[start Raw records]

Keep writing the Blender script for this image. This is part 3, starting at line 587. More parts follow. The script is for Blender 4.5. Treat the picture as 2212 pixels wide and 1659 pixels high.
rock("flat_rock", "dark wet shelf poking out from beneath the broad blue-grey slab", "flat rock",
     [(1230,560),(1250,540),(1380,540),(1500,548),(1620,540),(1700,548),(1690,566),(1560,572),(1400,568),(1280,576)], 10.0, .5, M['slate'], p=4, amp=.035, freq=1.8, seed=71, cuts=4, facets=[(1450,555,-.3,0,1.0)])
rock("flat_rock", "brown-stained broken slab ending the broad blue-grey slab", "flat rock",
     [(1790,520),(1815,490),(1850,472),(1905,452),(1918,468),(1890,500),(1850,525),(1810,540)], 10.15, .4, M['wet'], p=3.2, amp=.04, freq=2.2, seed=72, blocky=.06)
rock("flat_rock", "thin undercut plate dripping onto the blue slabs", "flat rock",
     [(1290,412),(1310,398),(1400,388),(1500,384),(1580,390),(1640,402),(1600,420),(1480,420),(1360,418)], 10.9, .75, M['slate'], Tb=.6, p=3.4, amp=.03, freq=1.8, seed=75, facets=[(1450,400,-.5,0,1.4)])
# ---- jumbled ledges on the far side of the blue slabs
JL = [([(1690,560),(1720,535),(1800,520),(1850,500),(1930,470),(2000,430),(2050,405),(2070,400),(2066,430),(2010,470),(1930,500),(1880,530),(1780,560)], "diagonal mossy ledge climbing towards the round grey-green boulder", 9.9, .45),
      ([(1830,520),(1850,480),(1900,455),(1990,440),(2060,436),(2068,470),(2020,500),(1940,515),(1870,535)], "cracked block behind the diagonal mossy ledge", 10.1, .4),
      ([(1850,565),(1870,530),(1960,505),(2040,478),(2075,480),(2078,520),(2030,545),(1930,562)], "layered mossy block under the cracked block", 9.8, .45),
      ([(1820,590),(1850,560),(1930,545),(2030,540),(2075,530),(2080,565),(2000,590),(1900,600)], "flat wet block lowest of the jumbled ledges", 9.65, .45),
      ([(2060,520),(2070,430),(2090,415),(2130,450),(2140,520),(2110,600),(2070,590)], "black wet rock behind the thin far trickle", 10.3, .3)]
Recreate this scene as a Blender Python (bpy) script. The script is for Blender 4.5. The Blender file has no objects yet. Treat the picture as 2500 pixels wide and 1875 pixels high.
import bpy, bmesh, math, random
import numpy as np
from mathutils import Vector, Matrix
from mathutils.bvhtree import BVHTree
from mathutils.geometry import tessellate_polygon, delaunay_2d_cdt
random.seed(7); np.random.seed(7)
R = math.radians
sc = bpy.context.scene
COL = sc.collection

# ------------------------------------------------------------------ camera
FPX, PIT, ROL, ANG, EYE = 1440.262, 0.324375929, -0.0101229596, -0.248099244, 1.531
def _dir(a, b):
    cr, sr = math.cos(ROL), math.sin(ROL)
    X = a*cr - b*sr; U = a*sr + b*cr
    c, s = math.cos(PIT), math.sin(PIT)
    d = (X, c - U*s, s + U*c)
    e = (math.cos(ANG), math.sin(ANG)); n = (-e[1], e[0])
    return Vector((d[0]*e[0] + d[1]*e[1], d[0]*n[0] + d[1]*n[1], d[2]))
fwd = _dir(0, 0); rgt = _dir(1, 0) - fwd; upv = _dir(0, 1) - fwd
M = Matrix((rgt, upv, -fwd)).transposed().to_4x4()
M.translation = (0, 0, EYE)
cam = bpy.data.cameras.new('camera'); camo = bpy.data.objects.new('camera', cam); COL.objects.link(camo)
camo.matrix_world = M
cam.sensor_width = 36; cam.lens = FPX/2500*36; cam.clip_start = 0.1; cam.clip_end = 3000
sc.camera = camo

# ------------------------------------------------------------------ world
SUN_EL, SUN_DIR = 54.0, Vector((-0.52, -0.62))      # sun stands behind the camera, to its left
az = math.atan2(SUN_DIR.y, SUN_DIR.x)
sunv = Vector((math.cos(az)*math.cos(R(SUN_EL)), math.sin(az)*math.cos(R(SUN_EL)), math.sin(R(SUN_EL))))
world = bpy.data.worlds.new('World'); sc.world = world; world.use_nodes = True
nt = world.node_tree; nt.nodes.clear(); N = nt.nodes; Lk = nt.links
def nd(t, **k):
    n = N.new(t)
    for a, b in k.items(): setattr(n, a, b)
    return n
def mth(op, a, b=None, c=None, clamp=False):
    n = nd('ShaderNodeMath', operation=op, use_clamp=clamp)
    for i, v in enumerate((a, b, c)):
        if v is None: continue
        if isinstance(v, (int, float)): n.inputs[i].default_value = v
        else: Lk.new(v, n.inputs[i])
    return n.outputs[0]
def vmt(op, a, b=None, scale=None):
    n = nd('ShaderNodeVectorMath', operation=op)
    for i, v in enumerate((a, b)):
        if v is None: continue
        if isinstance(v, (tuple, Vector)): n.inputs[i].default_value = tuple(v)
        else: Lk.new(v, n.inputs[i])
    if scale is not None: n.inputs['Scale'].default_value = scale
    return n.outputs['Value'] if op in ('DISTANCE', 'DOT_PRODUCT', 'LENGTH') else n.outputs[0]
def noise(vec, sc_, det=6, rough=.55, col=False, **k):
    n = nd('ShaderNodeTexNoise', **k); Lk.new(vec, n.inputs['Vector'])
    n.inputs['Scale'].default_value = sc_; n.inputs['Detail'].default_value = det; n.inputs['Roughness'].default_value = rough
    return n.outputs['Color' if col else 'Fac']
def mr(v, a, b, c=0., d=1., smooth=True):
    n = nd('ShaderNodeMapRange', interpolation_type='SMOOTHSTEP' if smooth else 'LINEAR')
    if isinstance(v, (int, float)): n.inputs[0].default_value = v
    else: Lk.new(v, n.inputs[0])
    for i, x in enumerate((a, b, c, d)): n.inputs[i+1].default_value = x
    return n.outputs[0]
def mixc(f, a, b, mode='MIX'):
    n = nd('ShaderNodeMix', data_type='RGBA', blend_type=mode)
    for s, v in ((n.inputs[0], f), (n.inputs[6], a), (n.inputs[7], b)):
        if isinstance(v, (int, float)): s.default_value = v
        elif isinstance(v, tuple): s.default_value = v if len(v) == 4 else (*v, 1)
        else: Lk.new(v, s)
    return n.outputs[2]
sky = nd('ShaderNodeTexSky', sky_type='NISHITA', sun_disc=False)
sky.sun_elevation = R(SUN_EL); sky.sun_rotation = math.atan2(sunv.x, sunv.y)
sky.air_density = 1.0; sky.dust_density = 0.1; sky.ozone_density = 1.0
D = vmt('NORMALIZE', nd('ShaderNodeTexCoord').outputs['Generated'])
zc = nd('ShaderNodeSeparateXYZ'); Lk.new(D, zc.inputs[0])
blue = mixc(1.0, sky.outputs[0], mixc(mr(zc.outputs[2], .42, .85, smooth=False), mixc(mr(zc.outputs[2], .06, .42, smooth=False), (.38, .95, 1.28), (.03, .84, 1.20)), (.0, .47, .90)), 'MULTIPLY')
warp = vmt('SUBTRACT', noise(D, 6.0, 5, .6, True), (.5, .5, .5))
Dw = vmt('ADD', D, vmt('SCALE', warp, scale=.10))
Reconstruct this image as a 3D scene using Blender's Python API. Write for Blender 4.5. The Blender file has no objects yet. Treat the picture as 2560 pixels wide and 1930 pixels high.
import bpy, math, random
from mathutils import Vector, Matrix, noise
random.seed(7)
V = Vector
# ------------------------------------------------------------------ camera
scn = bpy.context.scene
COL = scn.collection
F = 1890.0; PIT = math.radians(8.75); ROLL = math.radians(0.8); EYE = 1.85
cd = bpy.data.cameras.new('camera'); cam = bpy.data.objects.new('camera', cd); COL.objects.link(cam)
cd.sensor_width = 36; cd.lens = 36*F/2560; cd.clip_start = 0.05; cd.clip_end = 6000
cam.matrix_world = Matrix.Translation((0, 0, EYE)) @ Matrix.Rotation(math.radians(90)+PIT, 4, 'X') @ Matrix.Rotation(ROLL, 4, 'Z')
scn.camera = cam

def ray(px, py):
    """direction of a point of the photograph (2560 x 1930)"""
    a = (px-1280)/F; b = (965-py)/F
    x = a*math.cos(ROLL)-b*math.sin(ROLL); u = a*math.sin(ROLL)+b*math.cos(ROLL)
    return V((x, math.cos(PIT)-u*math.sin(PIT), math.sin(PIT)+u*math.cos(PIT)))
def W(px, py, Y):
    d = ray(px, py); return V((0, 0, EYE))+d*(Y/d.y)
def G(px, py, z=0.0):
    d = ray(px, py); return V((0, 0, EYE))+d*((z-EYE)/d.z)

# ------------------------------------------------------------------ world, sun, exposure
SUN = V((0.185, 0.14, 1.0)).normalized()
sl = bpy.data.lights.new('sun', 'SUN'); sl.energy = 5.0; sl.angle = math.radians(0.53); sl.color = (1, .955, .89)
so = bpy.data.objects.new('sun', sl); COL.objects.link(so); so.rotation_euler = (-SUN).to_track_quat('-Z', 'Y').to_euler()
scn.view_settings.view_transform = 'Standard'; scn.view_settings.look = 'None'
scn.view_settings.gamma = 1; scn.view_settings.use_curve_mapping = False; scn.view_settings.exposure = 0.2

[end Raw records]

Task instructions:
Starting at the line that contains "Recreate this scene" and ending at the line that contains "COL = sc.collection", retype each line exactly; omit everything outside that range.

Output for this exercise:
Recreate this scene as a Blender Python (bpy) script. The script is for Blender 4.5. The Blender file has no objects yet. Treat the picture as 2500 pixels wide and 1875 pixels high.
import bpy, bmesh, math, random
import numpy as np
from mathutils import Vector, Matrix
from mathutils.bvhtree import BVHTree
from mathutils.geometry import tessellate_polygon, delaunay_2d_cdt
random.seed(7); np.random.seed(7)
R = math.radians
sc = bpy.context.scene
COL = sc.collection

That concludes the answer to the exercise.